What Is a Feed-In Tariff (FIT)?

A feed-in tariff is an economic policy created to promote active investment in—and production of—renewable energy sources.

Key Takeaways

  • A feed-in tariff (FIT) is designed to support the discovery and exploitation of renewable energy sources.
  • FITs have long-term contracts, usually 15 to 20 years.
  • FITs use guaranteed, cost-based purchase prices, with energy producers being compensated in proportion to the costs they incur.

Understanding Feed-In Tariffs (FITs)

Feed-in tariffs typically use long-term agreements and pricing tied to costs of production for renewable energy producers. By offering long-term contracts and guaranteed pricing, producers are sheltered from some of the inherent risks in renewable energy production, thus allowing for more diversity in energy technologies.

Feed-in tariffs are meant for almost anyone who produces renewable energy—homeowners, business owners, farmers, and private investors. Generally, FITs have three provisions.

  1. They guarantee grid access, meaning energy producers will have access to the grid.
  2. They offer long-term contracts, typically in the range of 15 to 25 years.
  3. They offer guaranteed, cost-based purchase prices, meaning that energy producers are paid in proportion to the resources and capital expended in order to produce the energy.

The U.S. instituted the first feed-in tariff in 1978, but they are now more widely used internationally.
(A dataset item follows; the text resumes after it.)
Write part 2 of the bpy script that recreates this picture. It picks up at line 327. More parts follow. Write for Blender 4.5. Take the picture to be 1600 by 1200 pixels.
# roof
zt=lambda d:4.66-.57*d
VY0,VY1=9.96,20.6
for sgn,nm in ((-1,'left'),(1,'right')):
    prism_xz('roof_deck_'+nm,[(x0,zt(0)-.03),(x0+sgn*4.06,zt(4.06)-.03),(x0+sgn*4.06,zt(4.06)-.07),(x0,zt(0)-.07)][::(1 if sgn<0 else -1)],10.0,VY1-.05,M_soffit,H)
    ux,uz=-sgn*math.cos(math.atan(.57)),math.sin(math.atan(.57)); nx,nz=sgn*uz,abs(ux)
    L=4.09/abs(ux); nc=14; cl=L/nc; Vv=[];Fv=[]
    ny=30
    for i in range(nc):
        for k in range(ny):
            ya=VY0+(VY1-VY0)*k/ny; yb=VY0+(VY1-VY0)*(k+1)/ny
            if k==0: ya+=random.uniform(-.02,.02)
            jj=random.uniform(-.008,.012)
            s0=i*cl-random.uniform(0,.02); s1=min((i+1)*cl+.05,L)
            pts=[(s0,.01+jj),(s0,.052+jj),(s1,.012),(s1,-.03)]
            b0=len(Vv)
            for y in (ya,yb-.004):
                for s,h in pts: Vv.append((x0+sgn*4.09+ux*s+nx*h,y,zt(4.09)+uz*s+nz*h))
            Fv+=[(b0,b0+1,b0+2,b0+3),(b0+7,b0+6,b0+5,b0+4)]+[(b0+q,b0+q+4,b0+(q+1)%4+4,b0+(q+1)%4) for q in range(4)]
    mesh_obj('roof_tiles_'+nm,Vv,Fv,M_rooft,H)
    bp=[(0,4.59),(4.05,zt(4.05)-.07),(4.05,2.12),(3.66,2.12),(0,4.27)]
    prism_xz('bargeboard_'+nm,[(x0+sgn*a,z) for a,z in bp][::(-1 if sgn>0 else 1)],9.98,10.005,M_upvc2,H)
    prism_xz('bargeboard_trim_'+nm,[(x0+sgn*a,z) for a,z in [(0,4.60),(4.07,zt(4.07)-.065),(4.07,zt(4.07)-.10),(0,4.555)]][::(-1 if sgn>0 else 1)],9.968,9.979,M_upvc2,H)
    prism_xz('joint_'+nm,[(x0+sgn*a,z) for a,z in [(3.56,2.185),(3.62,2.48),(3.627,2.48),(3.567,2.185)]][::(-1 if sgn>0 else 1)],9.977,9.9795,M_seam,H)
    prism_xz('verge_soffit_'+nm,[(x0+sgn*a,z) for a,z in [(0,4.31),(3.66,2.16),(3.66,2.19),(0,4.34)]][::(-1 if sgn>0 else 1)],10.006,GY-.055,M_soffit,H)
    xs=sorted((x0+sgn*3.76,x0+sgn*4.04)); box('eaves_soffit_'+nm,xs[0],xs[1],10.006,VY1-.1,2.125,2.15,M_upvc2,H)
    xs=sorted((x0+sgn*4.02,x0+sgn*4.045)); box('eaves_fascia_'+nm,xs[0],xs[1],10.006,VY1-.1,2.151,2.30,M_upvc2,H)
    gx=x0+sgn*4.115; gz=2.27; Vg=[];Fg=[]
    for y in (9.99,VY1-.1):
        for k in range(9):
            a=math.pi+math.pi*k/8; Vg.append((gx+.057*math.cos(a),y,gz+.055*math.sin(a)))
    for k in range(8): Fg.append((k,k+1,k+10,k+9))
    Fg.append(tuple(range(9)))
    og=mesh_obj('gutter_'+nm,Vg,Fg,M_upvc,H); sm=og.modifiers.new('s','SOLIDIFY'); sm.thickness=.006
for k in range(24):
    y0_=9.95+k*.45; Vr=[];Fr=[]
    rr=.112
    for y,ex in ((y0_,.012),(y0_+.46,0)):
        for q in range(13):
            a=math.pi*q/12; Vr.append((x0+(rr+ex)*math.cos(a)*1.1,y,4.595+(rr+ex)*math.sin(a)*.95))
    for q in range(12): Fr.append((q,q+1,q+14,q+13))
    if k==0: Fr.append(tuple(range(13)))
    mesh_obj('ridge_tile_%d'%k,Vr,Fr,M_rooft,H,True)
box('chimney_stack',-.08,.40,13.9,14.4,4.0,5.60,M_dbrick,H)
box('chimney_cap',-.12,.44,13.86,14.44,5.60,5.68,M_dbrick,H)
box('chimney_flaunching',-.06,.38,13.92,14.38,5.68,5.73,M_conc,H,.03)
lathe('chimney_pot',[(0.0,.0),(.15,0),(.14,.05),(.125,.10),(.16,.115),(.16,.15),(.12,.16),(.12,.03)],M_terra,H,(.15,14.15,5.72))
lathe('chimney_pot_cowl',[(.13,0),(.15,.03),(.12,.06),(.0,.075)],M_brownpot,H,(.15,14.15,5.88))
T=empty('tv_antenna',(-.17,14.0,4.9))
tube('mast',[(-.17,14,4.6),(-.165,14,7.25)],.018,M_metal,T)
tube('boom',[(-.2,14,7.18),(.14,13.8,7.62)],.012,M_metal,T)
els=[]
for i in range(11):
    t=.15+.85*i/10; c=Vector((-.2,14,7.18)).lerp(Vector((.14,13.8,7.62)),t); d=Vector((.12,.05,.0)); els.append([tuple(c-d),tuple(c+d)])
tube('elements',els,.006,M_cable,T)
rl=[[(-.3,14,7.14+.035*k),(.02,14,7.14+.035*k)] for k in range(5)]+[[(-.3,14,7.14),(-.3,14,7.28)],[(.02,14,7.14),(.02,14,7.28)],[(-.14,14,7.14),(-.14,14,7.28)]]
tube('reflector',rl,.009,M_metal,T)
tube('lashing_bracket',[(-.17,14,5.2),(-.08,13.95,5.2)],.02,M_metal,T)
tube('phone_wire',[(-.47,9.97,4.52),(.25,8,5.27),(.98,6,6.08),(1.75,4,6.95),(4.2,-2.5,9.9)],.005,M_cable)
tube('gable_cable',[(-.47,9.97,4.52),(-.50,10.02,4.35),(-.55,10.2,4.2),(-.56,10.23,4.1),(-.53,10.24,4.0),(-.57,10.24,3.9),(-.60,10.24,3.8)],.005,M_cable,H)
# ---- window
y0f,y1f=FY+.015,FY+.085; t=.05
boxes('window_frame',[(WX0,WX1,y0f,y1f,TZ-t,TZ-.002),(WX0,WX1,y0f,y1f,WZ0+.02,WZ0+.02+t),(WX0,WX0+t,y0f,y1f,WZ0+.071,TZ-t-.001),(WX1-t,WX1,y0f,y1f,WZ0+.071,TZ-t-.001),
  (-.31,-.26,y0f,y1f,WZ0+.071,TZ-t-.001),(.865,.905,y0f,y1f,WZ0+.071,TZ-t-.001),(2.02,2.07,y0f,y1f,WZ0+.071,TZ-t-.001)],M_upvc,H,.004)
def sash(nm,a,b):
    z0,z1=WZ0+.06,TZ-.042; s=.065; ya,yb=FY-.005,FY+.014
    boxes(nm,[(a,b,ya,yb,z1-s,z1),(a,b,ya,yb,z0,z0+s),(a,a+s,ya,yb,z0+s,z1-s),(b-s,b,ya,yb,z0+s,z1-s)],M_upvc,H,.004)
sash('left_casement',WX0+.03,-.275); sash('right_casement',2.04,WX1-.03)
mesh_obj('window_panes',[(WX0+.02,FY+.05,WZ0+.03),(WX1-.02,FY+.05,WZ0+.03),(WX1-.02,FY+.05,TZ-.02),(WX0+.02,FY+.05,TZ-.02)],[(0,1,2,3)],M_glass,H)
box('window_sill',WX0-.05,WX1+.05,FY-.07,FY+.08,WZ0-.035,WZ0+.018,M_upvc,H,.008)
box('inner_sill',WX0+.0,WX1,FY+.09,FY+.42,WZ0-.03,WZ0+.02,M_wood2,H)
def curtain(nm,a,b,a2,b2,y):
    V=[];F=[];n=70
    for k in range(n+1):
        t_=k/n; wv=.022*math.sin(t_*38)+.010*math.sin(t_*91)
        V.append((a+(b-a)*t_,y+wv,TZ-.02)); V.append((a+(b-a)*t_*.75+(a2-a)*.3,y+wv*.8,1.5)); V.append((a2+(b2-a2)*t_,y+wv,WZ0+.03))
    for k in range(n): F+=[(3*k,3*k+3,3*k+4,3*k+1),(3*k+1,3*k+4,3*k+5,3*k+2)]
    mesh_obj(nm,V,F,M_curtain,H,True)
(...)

History of Feed-In Tariffs (FITs)

The first feed-in tariff (FIT) was implemented in the U.S. by the Carter administration in 1978 in response to the energy crisis of the 1970s that famously created long lines at gas pumps. Known as the National Energy Act, it was meant to promote energy conservation along with the development of new, renewable sources of energy, such as solar and wind power. Since then FITS have been more widely used internationally, most notably in Germany, Spain, and other parts of Europe.